New York City has been a notorious basket case for longer than I've been alive. How much longer is up for debate. A symbol of American industriousness since around the time of independence, and the financial and cultural capital since the nineteenth century, yes. But for decades it's been beset by varying combinations of crumbling infrastructure, pervasive street crime, runaway expenses, and terrible leadership.
Through all that, though, the city has maintained a kind of allure. In part it's the traffic accident rubbernecking thing. But aspects of it remain beautiful. It's a real place, and an instantly identifiable one.

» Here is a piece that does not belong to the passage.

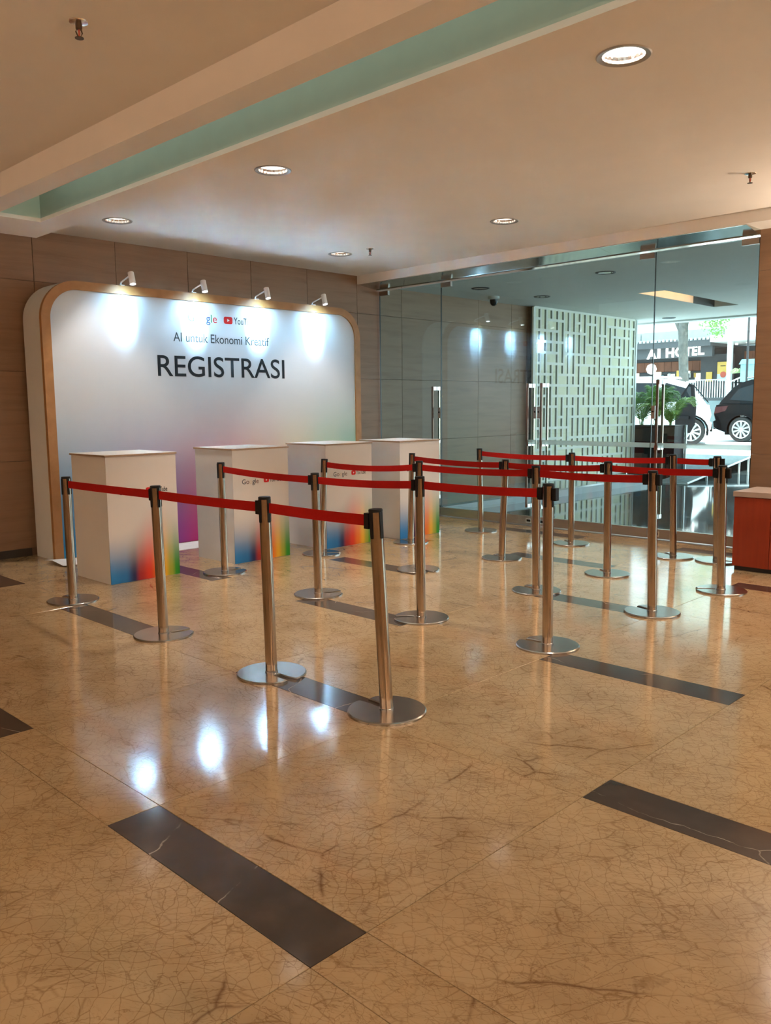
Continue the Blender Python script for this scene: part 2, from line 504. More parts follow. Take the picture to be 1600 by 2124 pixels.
for i in range(-4, 6):
    u0 = 1.267 + SU * i - (0 if i < 2 else 0.002 * i)
    for j in range(-6, 8):
        v0 = 1.53 + SV * j
        a, b_ = max(u0, -4), min(u0 + 0.2, 8.15)
        y1 = min(v0 + SV, 8.6)
        if b_ - a > 0.03:
            slab('inlay_strip' if (i + j) % 2 == 0 else 'floor_band', a, b_, v0, y1, M['dark_marble'] if (i + j) % 2 == 0 else M['marble'])
        a, b_ = max(u0 + 0.2, -4), min(u0 + SU, 8.15)
        if b_ - a > 0.03:
            slab('floor_tile', a, b_, v0, y1, M['marble'])

# ------------------------------------------------------------------ walls
wall = MB().box(-4, 11.62, WV + 0.012, 8.75, -0.2, 3.55).build('wall_back', M['joint'])
tag(wall, kind='structure')
pcache = {}
for i in range(-14, 5):
    for k, (z0, z1) in enumerate(((0.075, 0.925), (0.925, 1.775), (1.775, 2.625), (2.625, 3.12))):
        x0 = 7.795 + 0.851 * i; x1 = min(x0 + 0.851, 11.62)
        if x1 < -4 or x1 - x0 < 0.05: continue
        key = (k, round(x1 - x0, 3))
        if key not in pcache:
            q = MB(); c = 0.0015; w = x1 - x0; h = z1 - z0
            vs = [(c, 0.014, c), (w - c, 0.014, c), (w - c, 0.014, h - c), (c, 0.014, h - c), (2 * c, 0, 2 * c), (w - 2 * c, 0, 2 * c), (w - 2 * c, 0, h - 2 * c), (2 * c, 0, h - 2 * c)]
            q.add(vs, [(4, 5, 6, 7), (0, 1, 5, 4), (1, 2, 6, 5), (2, 3, 7, 6), (3, 0, 4, 7), (3, 2, 1, 0)])
            pcache[key] = q.mesh('wall_panel', M['stone'])
        link('wall_panel', pcache[key], wall, (x0, WV, z0))
base = MB().box(-4, 3.36, WV - 0.006, WV + 0.013, 0, 0.078).box(7.45, 8.14, WV - 0.006, WV + 0.013, 0, 0.078).build('baseboard_back', plain('dark_skirting', (0.05, 0.045, 0.035), 0.3))
tag(base, kind='structure')

wr = MB().box(8.2, 8.5, 0.5, 3.135, -0.2, 3.5).box(8.2, 8.5, -5, -4.5, -0.2, 3.5).box(8.2, 8.5, -4.5, 0.5, 2.95, 3.5).box(8.2, 8.5, -4.5, 0.5, -0.2, 0.1).build('wall_right', M['joint'])
tag(wr, kind='structure')
for k, (z0, z1) in enumerate(((0.0, 0.925), (0.925, 1.775), (1.775, 2.625), (2.625, 3.10))):
    for j in range(0, 3):
        y1 = 3.14 - 0.88 * j; y0 = y1 - 0.878
        MB().box(8.172, 8.201, y0, y1, z0, z1 - 0.002).build('wall_panel', M['stone'], wr)
w1 = thing('fill_window_1', None, None, kind='structure')  # added window out of view, letting in extra daylight
for j in range(4):
    MB().box(8.30, 8.312, -4.49 + 1.245 * j, -3.25 + 1.245 * j, 0.11, 2.94).build('glass_pane', M['glass'], w1)
tag(MB().box(-4.3, -4, -5, 8.75, -0.2, 3.55).build('wall_left', M['stone']), kind='structure')
tag(MB().box(-4.3, 8.5, -5.3, -5, -0.2, 3.55).build('wall_front', M['stone']), kind='structure')

# ------------------------------------------------------------------ ceiling with round openings for the downlights
LR = 0.113
lamps = [  # u, v, colour, label
    (3.940, 2.21, NEUT, 'largest round recessed downlight, at upper right of the ceiling'),
    (3.945, 4.98, NEUT, 'round recessed downlight in the middle of the ceiling beside the light trough'),
    (3.940, 7.24, NEUT, 'round recessed downlight beside the far end of the light trough'),
    (6.540, 4.85, NEUT, 'round recessed downlight nearest the glass doors'),
    (6.560, 7.12, NEUT, 'smallest round recessed downlight, near the stone wall corner'),
    (6.550, 2.00, COOL, None), (3.94, -0.55, COOL, None), (6.55, -0.55, COOL, None),  # added fill downlights, out of view
]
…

I enjoyed the first season of Evil. It's a paranormal horror show that gets a lot of mileage out of keeping plausible deniability about its supernatural aspect. Having a drama about possession assessors from the Catholic Church where one of them is an atheist from a Muslim family is counterintuitive. Anyway, production went on hiatus when everything went on hiatus. When it came back it had switched from CBS to Paramount +. While there have been three seasons now I only recently started watching the second one now after purchasing it from Vudu. (Could have watched it on Amazon Prime but only by subscribing to their Paramount stream. No thanks.)
While the overall tone is consistent with season one, there are a few changes. For one, being out of FCC jurisdiction means characters can swear. What's weird about this is that in the first half of the season, every episode seems to have people shouting "fuck." Then in the back half it stops, like they'd filled their quota. More interestingly Andrea Martin has joined the cast on a recurring basis as a nun. A heroic nun. As a non-Catholic Catholic school attendee I'd rate her performance eerily accurate.
Again, it's a very New York show. The New York of Rosemary's Baby, after all these years.
I've also started re-reading Don DeLillo's Great Jones Street, a novel set you can guess where. Freewheeling in a deadpan way, it's not one of the DeLillo books that has garnered a lot of mainstream praise. It probably won't join the two novels that have been made into movies. Yet it is one of my favorites.
The book centers on and is narrated by Bucky Wunderlick, a rock star taking an open-ended break after everything spins out of control. Which it continues to do. DeLillo clearly based Bucky on Bob Dylan, but kept a free hand by not doing so too closely. For one thing Bucky is actually a native New Yorker, while Dylan is an émigré from You Betcha country. There's a narrative motion of power slipping into unaccountable places, one which seems prophetic although I think the author was looking around rather than forward.
"Nobody knows me from shit," he said. "But I'm a two-time Laszlo Platakoff Murder Mystery Award nominee. My one-acters get produced without exception at a very hip agricultural college in Arkansas. I'm in my middle years but I'm going stronger than ever. I've been anthologized in hard cover, paperback, and goddamn vellum. I know the writer's market like few people know it. The market is a strange thing, almost a living organism. It changes, it palpitates, it grows, it excretes. It sucks things in and then spews them up. It's a living wheel that turns and crackles. The market accepts and rejects. It loves and kills."